Message was conveyed plus it didn’t hurt as I sent a :P denoting lighter sense. Same happens when somebody forwards a dumb joke and still we’ll have to pretend to be courteous.. Reply : Lol :D
Indeed an Aabath Pandava :D
Initially, these smileys were considered a girl thing and it’s too girly girly to uses these Yellow Moonjis. May be as guys don’t express much :roll: Atleast I had that thought till I found my cousin, my friends (guys) use smileys even when they converse with a guy. The chat window had smileys and I had :lol: yellow moonji pop up from my head when I saw that. Now it’s not a girl thing ;)
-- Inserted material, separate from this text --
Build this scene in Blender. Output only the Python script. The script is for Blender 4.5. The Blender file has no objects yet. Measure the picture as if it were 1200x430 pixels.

At times I become too lazy to type long sentences. What do I do? Go to insert smileys , choose the apt one and send it. Over!
Friend: What are you doing?
Me: *yellow moonji with headchords* (implying listening to music)
Friend: *thumbsup*
Friend: *rain*
Me: *lightning* *rain* (implies heavy rain)
Friend: *Hot food* (implies bhajji) and *coffee* *super*
Me: ++ *music*
Friend: *angel* (implying ‘Feels like heaven’- #PJ Alert: I send out an overcoat smiley for this instead… Raymond… Ok Ok… No tomatoes please )
In the above case,actual conversation is happening with minimal words. The other day when I was having one such conversations, my sarcastic brain pulled out the image from the history book and showed it to me :evil: It was the image of the caves of early age where conversation happened only through drawings :roll: Are we getting back to that ? :roll:
These can sometimes turn into a blooper. There was a sentence that my friend typed that had words like 402(g) and 401(k). On pressing the send button, it turned out like this 402 *gifts* and 401 *redlips*. There was complete silence from both the ends. She again sent the sentence without the brackets and got a reply. In a formal environment at times such replacement make you go :oops: but with friends it becomes another incident to tease about :P
All said and done, I love these cute yellow moonjis :) :P ;) :roll: :mad: :oops: :shock: on my chat windows.